April, 2024 Newsletter

Nutrition Without Dieting?

This April, I have asked myself what “Nutrition without Dieting” means. The recent Washington Post article (which I have intentionally not linked) doesn’t understand nutrition without dieting, nor have many of my bosses. This lack of understanding got me curious: Do other Registered Dietitians know? Do we, non-diet dietitians, know? This April newsletter explores how this question touches on the power of autonomy and how it is connected to more significant concepts, including stigma and oppression.

The Spirit of MI asks us to come into partnership, acceptance, and compassion and to evoke when working with clients. These are big concepts that require assistance to understand them fully. As you dig deeper into the many ways acceptance can be felt and experienced, you will find the concept of autonomy.

Granting permission, the “You Get To” part of our work has sent WaPo and many in the nutrition community on a witch hunt for people who practice from such a model. Since my adult children describe me as a “House Witch,” I know that there are angry mobs wanting to burn me in a public effigy. The thing is, there are a lot of professions that work from the stance of autonomy. Trauma, Recovery, DEI, Civil Rights, and Mental Health workers understand that autonomy is a foundation of counseling. Are Miller and Rollick, the creators of Motivational Interviewing, which is considered one of the most effective counseling models, wrong?

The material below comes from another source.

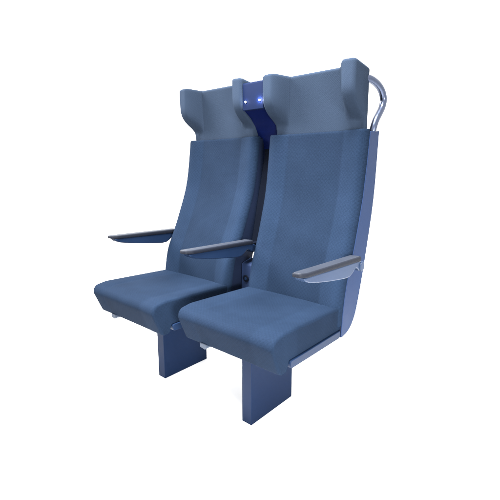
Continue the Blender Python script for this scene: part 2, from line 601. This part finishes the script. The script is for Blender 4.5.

Granting permission is a step in the path of exercising autonomy. 

“You get to.” becomes “I get to.” When a client takes ownership of their choices, their vantage point changes. Their inner teenager quiets, and now there is space for reflection. “If I get to (eat or weigh anything), and I don’t have to fight, defend, argue, sneak, or resist. This puts them facing much deeper questions: What do I want to eat? What do I need? What is kind and helpful for me right now? What is nutrition? What is more nutritious? “I get to” is permission to explore. It isn’t a set of fixed food choices or a predetermined weight but a back-and-forth of what is possible for each person. “I get to” fuels curiosity!

It isn’t hard to see how the lack of autonomy is part of the many oppressive systems woven into our society. Autonomy is disruptive because it changes how society views food, eating, and health. This disruption means that the healthcare provider is no longer the expert but a guide, a coach, and a supportive partner. 

What if I don’t fully understand autonomy? 

My response is, welcome to the club! I include myself in this group of humans who are learning and growing to understand autonomy fully. My white, thin privilege has and will continue to blind me to other perspectives. When I own this, I can stay in my lane and make space for my melanated, fat, queer, disabled, and neurodiverse peers so they, too, are supported to exercise their autonomy. When I do this, I am not afraid to grow personally and professionally.

Taking a step back, I understand that articles like the one written by the Washington Post get attention because they generate outrage by pitting one group against another. These articles amplify conflict to sell newspapers. I disagree with the Washington Post’s conclusion that a weight-inclusive approach is wrong. I will continue to offer my clients autonomy and let this discussion go on without me because I get to: 

  • Stop giving this story oxygen. 
  • Disagree without explanation. 
  • Practice nutrition counseling ethically, in alignment with my values, and so do you.